Numerical Parametric Study of a Six-Stroke Gasoline Compression Ignition (GCI) Engine Combustion

Numerical investigation of engine performance and emissions of a six-stroke gasoline compression ignition (GCI) engine combustion at low load conditions is presented. In order to identify the effects of additional two strokes of the six-stroke engine cycle on the thermal and chemical conditions of charge mixtures, an in-house multi-dimensional CFD code coupled with high fidelity physical sub-models along with the Chemkin library was employed. The combustion and emissions were calculated using a reduced chemical kinetics mechanism for a 14-component gasoline surrogate fuel. Two power strokes per cycle were achieved using multiple injections during compression strokes.

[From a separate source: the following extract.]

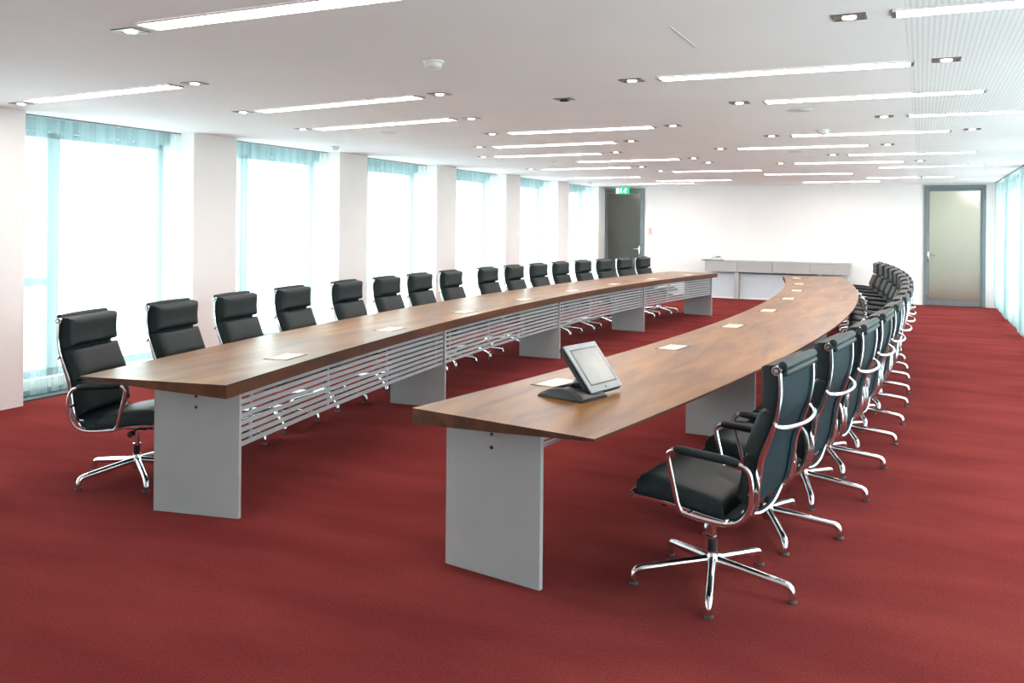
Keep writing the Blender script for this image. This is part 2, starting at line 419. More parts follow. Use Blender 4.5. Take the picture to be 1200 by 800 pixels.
# ------------------------------------------------------------------ doors
def door(name, x0, x1, glassm, leafm, handle_x, fw0, fw1):
    """x0..x1 outer frame"""
    bm = B(); y0, y1 = YB-0.03, YB+0.12
    t = 0.07
    box(bm, x0+.002, x0+t, y0, y1, 0, DH-.002, .004); box(bm, x1-t, x1-.002, y0, y1, 0, DH-.002, .004); box(bm, x0+t, x1-t, y0, y1, DH-t, DH-.002, .004)
    d = struct(name, bm, M['frame'])
    a, c_ = x0+t+.004, x1-t-.004
    bm = B(); l0, l1 = YB-0.012, YB+0.05
    zt = DH-t-.004
    box(bm, a, a+fw0, l0, l1, .01, zt, .003); box(bm, c_-fw1, c_, l0, l1, .01, zt, .003)
    box(bm, a+fw0, c_-fw1, l0, l1, zt-.05, zt, .003); box(bm, a+fw0, c_-fw1, l0, l1, .01, .12, .003)
    leaf = obj('door_leaf', bm, M['frame'], d)
    bm = B(); box(bm, a+fw0, c_-fw1, YB+.005, YB+.02, .12, zt-.05); obj('door_glass', bm, glassm, leaf)
    bm = B()
    s = 1 if handle_x < (x0+x1)/2 else -1
    box(bm, handle_x-.018, handle_x+.018, YB-.022, YB-.012, .92, 1.12, .003)
    tube(bm, [(handle_x, YB-.02, 1.05), (handle_x, YB-.065, 1.05), (handle_x+s*.02, YB-.075, 1.05), (handle_x+s*.13, YB-.075, 1.05)], .010, 8)
    obj('door_handle', bm, M['chrome'], d, True)
    return d
door('door_1', DL0, DL1, M['frost_dark'], M['frame'], -6.12, 0.03, 0.03)
door('door_2', DR0, DR1, M['frost'], M['frame'], 0.135, 0.03, 0.03)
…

Parametric variations of injection strategy viz., individual injection timing for both the power strokes and the split ratio that enable the control of combustion phasing of both the power strokes were explored. The computational results suggest that the operability limit of GCI combustion can be effectively expanded by controlling the mixture thermodynamic conditions and achieving optimum mixture stratification. It was uniquely found that the charge mixtures could burn in the mixing-controlled mode during the second power stroke with the injection timing control and result in substantial soot reduction while maintaining high combustion efficiency. Also, the variation of split ratio was found to be effective in controlling the combustion phasing and pressure rise rate for both the power strokes.